Posted by themanstan about 1 year ago
I think he means return to full monopoly, no wholesale so time on ROI infrastructure roll-out is more reasonable.
Posted by Septuagent about 1 year ago
I do not know exactly what is meant by premises. ONS says that there were 26.7 million households in 2014. 4 million "premises", which presumably includes offices and non "household" places, seems to me to be a pretty poor figure and in dire need of substantial increase, and that right soon.
Posted by MobiusPizza about 1 year ago
One think the government can do to help people and potential save a lot of time and money is if they require all new homes to be equipped for FTTC/P that is paid for by the housing developer, who earn thousand time more profit per development than the cost of upgrading the local cabinet any way.

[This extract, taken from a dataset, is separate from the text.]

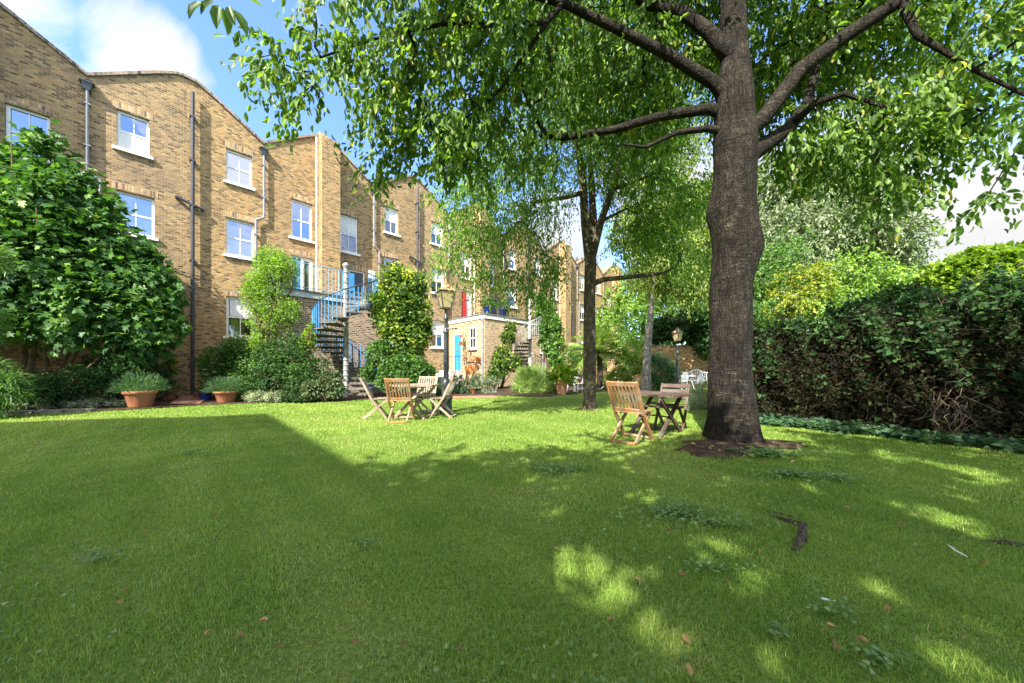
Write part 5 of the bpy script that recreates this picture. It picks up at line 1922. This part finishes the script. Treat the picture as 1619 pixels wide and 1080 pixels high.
shrub('climbing_ivy', 'big yellow green climber mass right of the blue spiral stair', (at(640, 583, 12.6).x, 12.6, 0),
      [(622, 440, 12.6, 26), (645, 452, 12.6, 30), (630, 475, 12.5, 38), (650, 500, 12.5, 34), (625, 515, 12.5, 32), (665, 515, 12.4, 20), (640, 545, 12.4, 34), (605, 480, 12.7, 20), (672, 530, 12.4, 12)],
      8000, .105, 'leaf_ivymix', T_IVY, .75, cat='climber', shell=.36, stems=8)
shrub('climbing_ivy', 'dark green ivy lower down at the foot of the big climber', (at(630, 583, 12.1).x, 12.1, 0),
      [(600, 560, 11.9, 22), (625, 585, 11.8, 26), (655, 585, 11.9, 24), (585, 590, 11.9, 14), (672, 590, 12, 15), (610, 605, 11.5, 14), (640, 605, 11.5, 14)], 4200, .09, 'leaf_mid', T_IVY, .75, cat='climber', lum=-.1, stems=4)
shrub('low_shrub', 'round green shrub in the bed behind the lamp post', (at(690, 583, 13.6).x, 13.6, 0),
      [(685, 605, 13.6, 13), (695, 612, 13.4, 11), (672, 612, 13.4, 11)], 900, .07, 'leaf_mid', T_SIMPLE, .5)
shrub('low_shrub', 'blue green low shrub right of the lamp post', (at(730, 583, 14.4).x, 14.4, 0),
      [(725, 606, 14.4, 12), (738, 610, 14.2, 11), (752, 608, 14.4, 9), (716, 612, 14, 9)], 1200, .07, 'leaf_blue', T_SIMPLE, .5)
shrub('low_shrub', 'grey green low plants in front of the pale extension corner', (at(770, 583, 15.5).x, 15.5, 0),
      [(765, 606, 15.5, 11), (780, 604, 15.8, 10), (755, 598, 17, 9), (775, 618, 14.5, 7, (1.6, 1, .9))], 1100, .075, 'leaf_grey', T_SIMPLE, .5, lum=-.2)
shrub('climbing_vine', 'vine with rusty tinges climbing the pale extension wall', (at(795, 583, 18).x, 18, 0),
      [(795, 560, 18, 15), (790, 580, 17.6, 17), (803, 535, 18.2, 11), (806, 518, 18.4, 8), (812, 575, 17.6, 13), (780, 595, 17.2, 12)], 2600, .12, 'leaf_ivymix', T_IVY, .75, cat='climber')
shrub('climbing_vine', 'thin dry vine on the side wall next to the bright blue door', (at(735, 583, 19.6).x, 19.6, 0),
      [(730, 535, 19.8, 5, (1, .5, 2.2)), (737, 560, 19.4, 5, (1, .5, 2)), (752, 570, 18.9, 7), (745, 585, 19, 8)], 260, .11, 'leaf_rust', T_SIMPLE, .5, cat='climber', stems=4)
shrub('day_lilies', 'pale arching clump of day lilies with orange blooms at the lawn edge', (at(840, 583, 15.2).x, 15.2, 0),
      [(835, 600, 15.3, 17), (850, 595, 15.6, 16), (825, 612, 14.8, 13), (855, 612, 14.8, 13), (868, 616, 14.4, 9)], 2600, .30, 'leaf_palm', T_NEEDLE, .07, up=.5, stems=0, flowers=('petal_orange', 5, .08))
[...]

I live in a new build of 300 homes and the broadband speed here is <3Mbps, that is right within Coventry city urban area with the exchange enabled for FTTC. The new cabinet they put up to serve the new estate is not FTTC enabled, and as such result in a broad band not-spot anti-oasis!
Posted by andrew (Favicon staff member) about 1 year ago
@Septuagent the four million is for just those delivered by the BDUK process and not the almost 20 million premises delivered via the commercial roll-outs.
Posted by WWWombat about 1 year ago
The makeup of the UK rollout:

That's nearly 22m premises done commercially (between BT and VM), 4m due to be done by BDUK phase 1, another 1m+ to be done by BDUK phase 2.

BT's recent re-evaluation of takeup might add another 250,000 premises to the total. VM's project lightning might catch some extra areas too.
Posted by WWWombat about 1 year ago

Though you'd think prospective buyers would check before they handed over the cash ... buyers that walk away would incentivise the developers.